In regards to data representation, I am bit confused at how I would go about dealing with floating point numbers when manually converting between bases.

For example, the number 0.734, I wanted to convert using a division method. (Dividing by base I was trying to convert to)

0.734/5 = 0.146 with a remainder of 0.004

In the case of whole numbers, I could just do this with a division conversion of, say, 734 instead:

734/5 = 146 remainder 4
146/5 =  29 remainder 1
29/5  =   5 remainder 4
5/5   =   1 remainder 0
1/5   =   0 remainder 1

So 734 base 10 in base 5 would be 10414

However, I am not familiar with anything I can do with non-whole-number remainders. And regardless, when placing 0.734 into any converter, I get the result (0.33133333...). I am currently learning preliminary knowledge for assembly, so understanding how this works exactly is important to me.

Answer 1

$$(.734)\cdot 5 = 3.67 \\ (.67) \cdot 5 = 3.35 \\ (.35) \cdot 5 = 1.75 \\ (.75) \cdot 5 = 3.75 ...$$ You keep mutiplying by $5$ and on next line drop the integer part. Since in the last step your next remainder is $.75$ again, the digit 3 just repeats forever.

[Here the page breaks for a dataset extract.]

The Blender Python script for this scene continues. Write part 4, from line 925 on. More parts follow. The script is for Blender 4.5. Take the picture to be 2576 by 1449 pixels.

To read off the answer, look at right column. Start with the "decimal point" [but it's a base 5 point not really decimal] and read off the integer parts of the right column going down, here 3,3,1,3,... [it would be all 3 from there . Hence .3313333...]

Note this calculation assumes you started out with exactly $.734$ to convert. If that was just an appoximation of some more accurate value, one would need more digits of the accurate value.

Answer 2

To add to @coffeemath's answer, the reason you switch to multiplying is because of what happens to place value when you move from the left side of the point to the right.

For base 5, place values are $$... 5^3, 5^2, 5^1, 5^0\cdot5^{-1},5^{-2},5^{-3}, ...$$ Or $$... 5^3, 5^2, 5^1, 5^0\cdot\frac 1 {5^1},\frac 1 {5^2},\frac 1 {5^3},...$$ The first division by 5 of the whole number part of a decimal number extracts the value of the $5^0$ place. Continued division builds to the left.

Because on the right side of the point we flip to reciprocals of powers of 5, to extract digits from the fraction part we must multiply, not divide.

The first multiplication by 5 of the fraction part of a decimal number extracts the value of the $5^{-1}$ place. Continued multiplication builds to the right.